***** Data lines

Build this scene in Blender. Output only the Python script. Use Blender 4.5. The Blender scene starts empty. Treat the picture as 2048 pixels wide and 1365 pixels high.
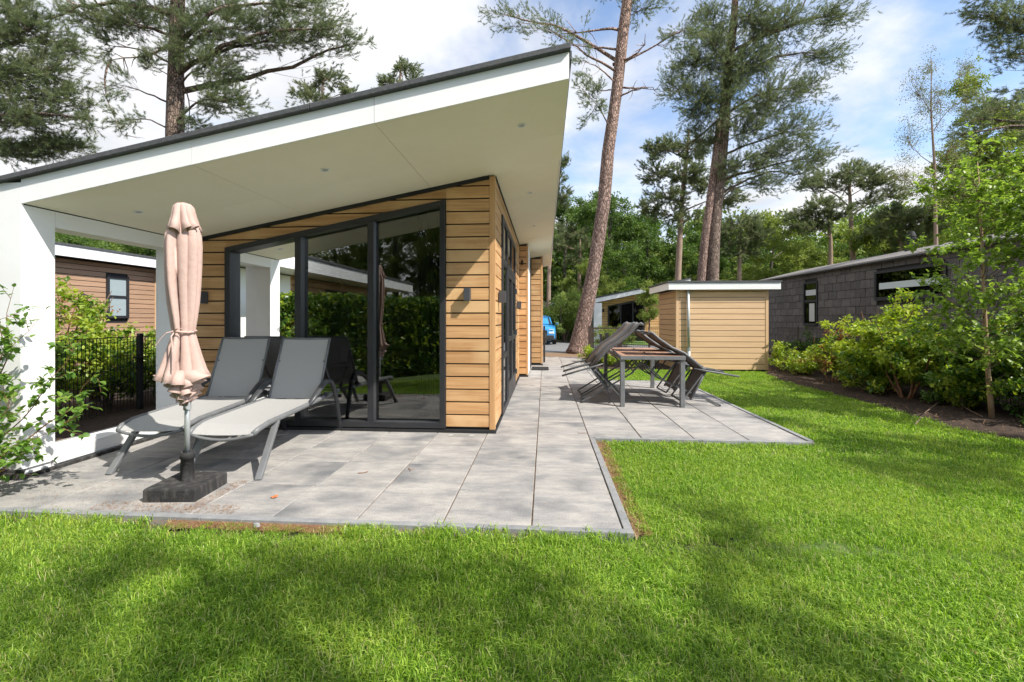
import bpy, math, random
import numpy as np
from mathutils import Vector, Euler, Matrix
rnd = random.Random(7)
SC = bpy.context.scene
COL = SC.collection
R = math.radians

# ------------------------------------------------------------------ camera, world, sun
TH = math.atan(66 / 890.0)
cam = bpy.data.cameras.new('camera')
cam_o = bpy.data.objects.new('camera', cam); COL.objects.link(cam_o)
cam_o.location = (0, 0, 1.38); cam_o.rotation_euler = (R(90), 0, TH)
cam.sensor_width = 36; cam.lens = 890 / 2048 * 36
cam.shift_y = -45.5 / 2048; cam.clip_start = .05; cam.clip_end = 900
SC.camera = cam_o
SUN = Vector((2.337, -1.36, 2.758)).normalized()
sun = bpy.data.lights.new('sun', 'SUN'); sun.energy = 3.4; sun.angle = R(.53); sun.color = (1, .95, .86)
sun_o = bpy.data.objects.new('sun', sun); COL.objects.link(sun_o)
sun_o.rotation_euler = SUN.to_track_quat('Z', 'Y').to_euler()
SC.view_settings.view_transform = 'Standard'; SC.view_settings.look = 'None'
SC.view_settings.exposure = 1.08; SC.view_settings.gamma = 1; SC.view_settings.use_curve_mapping = False
SC.render.engine = 'CYCLES'
cy = SC.cycles
cy.use_denoising = True; cy.max_bounces = 7; cy.diffuse_bounces = 6; cy.glossy_bounces = 4
cy.transmission_bounces = 5; cy.transparent_max_bounces = 16
cy.use_adaptive_sampling = True; cy.adaptive_threshold = .02
try:
    cy.denoiser = 'OPENIMAGEDENOISE'; cy.denoising_input_passes = 'RGB_ALBEDO_NORMAL'
except Exception: pass

W = bpy.data.worlds.new('World'); SC.world = W; W.use_nodes = True
nt = W.node_tree; nt.nodes.clear()
def nn(t, typ, **k):
    n = t.nodes.new(typ)
    for a, b in k.items(): setattr(n, a, b)
    return n
out = nn(nt, 'ShaderNodeOutputWorld'); bg = nn(nt, 'ShaderNodeBackground'); bg.inputs[1].default_value = .13
sky = nn(nt, 'ShaderNodeTexSky', sky_type='NISHITA', sun_disc=False)
sky.sun_elevation = math.asin(SUN.z); sky.sun_rotation = math.atan2(SUN.x, SUN.y)
sky.altitude = 20; sky.air_density = 1.0; sky.dust_density = .6; sky.ozone_density = 2.0
tc = nn(nt, 'ShaderNodeTexCoord'); sep = nn(nt, 'ShaderNodeSeparateXYZ')
nt.links.new(tc.outputs['Generated'], sep.inputs[0])
def mth(op, a, b=None, c=None, t=None, clamp=False):
    t = t or nt
    n = nn(t, 'ShaderNodeMath', operation=op, use_clamp=clamp)
    for i, v in enumerate((a, b, c)):
        if v is None: continue
        if isinstance(v, (int, float)): n.inputs[i].default_value = v
        else: t.links.new(v, n.inputs[i])
    return n.outputs[0]
zz = mth('ADD', mth('MAXIMUM', sep.outputs[2], 0.0), .16)
comb = nn(nt, 'ShaderNodeCombineXYZ')
nt.links.new(mth('DIVIDE', sep.outputs[0], zz), comb.inputs[0]); nt.links.new(mth('DIVIDE', sep.outputs[1], zz), comb.inputs[1])
comb.inputs[2].default_value = 3.1
n1 = nn(nt, 'ShaderNodeTexNoise'); n1.inputs['Scale'].default_value = 1.15; n1.inputs['Detail'].default_value = 9
n1.inputs['Roughness'].default_value = .56; n1.inputs['Distortion'].default_value = .35
nt.links.new(comb.outputs[0], n1.inputs['Vector'])
n2 = nn(nt, 'ShaderNodeTexNoise'); n2.inputs['Scale'].default_value = .45; n2.inputs['Detail'].default_value = 3
nt.links.new(comb.outputs[0], n2.inputs['Vector'])
# the sky is more open towards the right of the view, closed towards the left
az = mth('MULTIPLY', sep.outputs[0], .14)
dens = mth('SUBTRACT', mth('ADD', mth('MULTIPLY', n1.outputs[0], 1.0), mth('MULTIPLY', n2.outputs[0], .55)), az)
ramp = nn(nt, 'ShaderNodeMapRange', interpolation_type='SMOOTHSTEP'); ramp.inputs[1].default_value = .55; ramp.inputs[2].default_value = .83
nt.links.new(dens, ramp.inputs[0])
n3 = nn(nt, 'ShaderNodeTexNoise'); n3.inputs['Scale'].default_value = 2.1; n3.inputs['Detail'].default_value = 6
nt.links.new(comb.outputs[0], n3.inputs['Vector'])
cc = nn(nt, 'ShaderNodeMix', data_type='RGBA')
cc.inputs[6].default_value = (3.0, 3.1, 3.3, 1); cc.inputs[7].default_value = (4.1, 4.1, 4.15, 1)
r3 = nn(nt, 'ShaderNodeMapRange'); r3.inputs[1].default_value = .36; r3.inputs[2].default_value = .60
nt.links.new(n3.outputs[0], r3.inputs[0]); nt.links.new(r3.outputs[0], cc.inputs[0])
mx = nn(nt, 'ShaderNodeMix', data_type='RGBA')
nt.links.new(ramp.outputs[0], mx.inputs[0]); nt.links.new(sky.outputs[0], mx.inputs[6]); nt.links.new(cc.outputs[2], mx.inputs[7])
nt.links.new(mx.outputs[2], bg.inputs[0]); nt.links.new(bg.outputs[0], out.inputs[0])

# ------------------------------------------------------------------ helpers
class MB:
    def __init__(s): s.v = []; s.f = []
    def add(s, vs, fs):
        b = len(s.v); s.v += [tuple(p) for p in vs]; s.f += [tuple(i + b for i in f) for f in fs]; return s
    def box(s, x0, x1, y0, y1, z0, z1):
        return s.add([(x, y, z) for z in (z0, z1) for x, y in ((x0, y0), (x1, y0), (x1, y1), (x0, y1))],
                     [(3, 2, 1, 0), (4, 5, 6, 7), (0, 1, 5, 4), (1, 2, 6, 5), (2, 3, 7, 6), (3, 0, 4, 7)])
    def prism(s, poly, plane, a, b):
        n = len(poly)
        if plane == 'XZ': g = lambda p, t: (p[0], t, p[1])
        elif plane == 'YZ': g = lambda p, t: (t, p[0], p[1])
        else: g = lambda p, t: (p[0], p[1], t)
        vs = [g(p, a) for p in poly] + [g(p, b) for p in poly]
        fs = [tuple(range(n))[::-1], tuple(range(n, 2 * n))] + [(i, (i + 1) % n, n + (i + 1) % n, n + i) for i in range(n)]
        return s.add(vs, fs)
    def tube(s, pts, rad, n=8, cap=True, flat=1.0):
        pts = [Vector(p) for p in pts]; m = len(pts)
        if isinstance(rad, (int, float)): rad = [rad] * m
        up = Vector((0, 0, 1)); vs = []; prev = None
        for i, p in enumerate(pts):
            d = (pts[min(i + 1, m - 1)] - pts[max(i - 1, 0)])
            d = d.normalized() if d.length > 1e-9 else Vector((0, 0, 1))
            if prev is None:
                a = d.cross(up)
                if a.length < .05: a = d.cross(Vector((1, 0, 0)))
            else: a = prev - d * prev.dot(d)
            a.normalize(); prev = a; b = d.cross(a)
            for k in range(n):
                t = 2 * math.pi * k / n
                vs.append(p + a * (math.cos(t) * rad[i]) + b * (math.sin(t) * rad[i] * flat))
        fs = [(i * n + k, i * n + (k + 1) % n, (i + 1) * n + (k + 1) % n, (i + 1) * n + k) for i in range(m - 1) for k in range(n)]
        if cap: fs += [tuple(range(n))[::-1], tuple(range((m - 1) * n, m * n))]
        return s.add(vs, fs)
    def bar(s, p, q, w, h, up=(0, 0, 1)):
        p, q = Vector(p), Vector(q); d = (q - p).normalized(); a = d.cross(Vector(up))
        if a.length < .02: a = d.cross(Vector((0, 1, 0)))
        a.normalize(); b = a.cross(d); a *= w / 2; b *= h / 2
        return s.add([p - a - b, p + a - b, p + a + b, p - a + b, q - a - b, q + a - b, q + a + b, q - a + b],
                     [(0, 1, 2, 3), (7, 6, 5, 4), (0, 4, 5, 1), (1, 5, 6, 2), (2, 6, 7, 3), (3, 7, 4, 0)])
    def mesh(s, name, mat=None, smooth=False):
        me = bpy.data.meshes.new(name); me.from_pydata(s.v, [], s.f)
        if mat: me.materials.append(mat)
        if smooth: me.polygons.foreach_set('use_smooth', [True] * len(me.polygons))
        me.update(); return me
    def build(s, name, mat, parent=None, smooth=False, bevel=0):
        o = bpy.data.objects.new(name, s.mesh(name, mat, smooth))
        if bevel:
            m = o.modifiers.new('bevel', 'BEVEL'); m.width = bevel; m.segments = 2; m.limit_method = 'ANGLE'; m.angle_limit = R(40)
        return put(o, parent)
def put(o, parent=None):
    COL.objects.link(o)
    if parent is not None:
        o.parent = parent
        if parent.type == 'EMPTY': o.location = -Vector(parent.location)
    return o
def tag(o, label, cat, group=None, kind=None):
    o['label'] = label; o['category'] = cat
    if group: o['group'] = group
    if kind: o['kind'] = kind
    return o
def thing(name, label, cat, loc=(0, 0, 0), group=None):
    o = bpy.data.objects.new(name, None); COL.objects.link(o); o.location = loc; o.empty_display_size = .2
    return tag(o, label, cat, group)
def kind(o, k):
    o['kind'] = k; return o
def copy_tree(o, parent=None):
    c = o.copy(); COL.objects.link(c)
    if parent is not None: c.parent = parent
    for ch in o.children: copy_tree(ch, c)
    return c
def clip(poly, a, b, c):            # keep a*x+b*y<=c
    out = []
    for i, p in enumerate(poly):
        q = poly[(i + 1) % len(poly)]
        dp = a * p[0] + b * p[1] - c; dq = a * q[0] + b * q[1] - c
        if dp <= 0: out.append(p)
        if (dp < 0 < dq) or (dq < 0 < dp):
            t = dp / (dp - dq); out.append((p[0] + (q[0] - p[0]) * t, p[1] + (q[1] - p[1]) * t))
    return out
def area(p): return abs(sum(p[i][0] * p[(i + 1) % len(p)][1] - p[(i + 1) % len(p)][0] * p[i][1] for i in range(len(p)))) / 2 if len(p) > 2 else 0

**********

Work to complete:
Exactly as they appear, print the lines of the listing above from its first line through the line that contains "R = math.radians", minus the pictures.

Answer to this task:
Build this scene in Blender. Output only the Python script. Use Blender 4.5. The Blender scene starts empty. Treat the picture as 2048 pixels wide and 1365 pixels high.
import bpy, math, random
import numpy as np
from mathutils import Vector, Euler, Matrix
rnd = random.Random(7)
SC = bpy.context.scene
COL = SC.collection
R = math.radians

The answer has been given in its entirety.